Following a two-day global outage, Skype's internet phone service is back to normal. Skype says the outage was triggered by millions of its users rebooting their computers following a routine download of a Windows update.

About 220 million people across the world use Skype's service, which enables users to make long-distance phone calls over the internet.

The worldwide outage began on Thursday as Skype users from Vietnam to Canada said they could not log on to make calls or send instant messages.

On its Heartbeat blog on Monday, the company said: "The disruption was triggered by a massive restart of our users’ computers across the globe within a very short time frame as they rebooted after receiving a routine set of patches through Windows update."

Skype added that the massive global restarts caused a flood of log-in requests. That combined with the overwhelming network traffic caused a chain reaction resulting in the massive outage.

"Regrettably, as a result of this disruption, Skype was unavailable to the majority of its users for approximately two days.

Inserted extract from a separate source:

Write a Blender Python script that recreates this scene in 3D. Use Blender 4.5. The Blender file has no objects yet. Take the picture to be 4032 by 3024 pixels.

"The issue has now been identified explicitly within Skype. We can confirm categorically that no malicious activities were attributed or that our users’ security was not, at any point, at risk.

"Skype has now identified and already introduced a number of improvements to its software to ensure that our users will not be similarly affected in the unlikely possibility of this combination of events recurring," said the company on its blog.

Besides making computer-to-computer calls, Skype also connects cellphones and traditional land line telephones.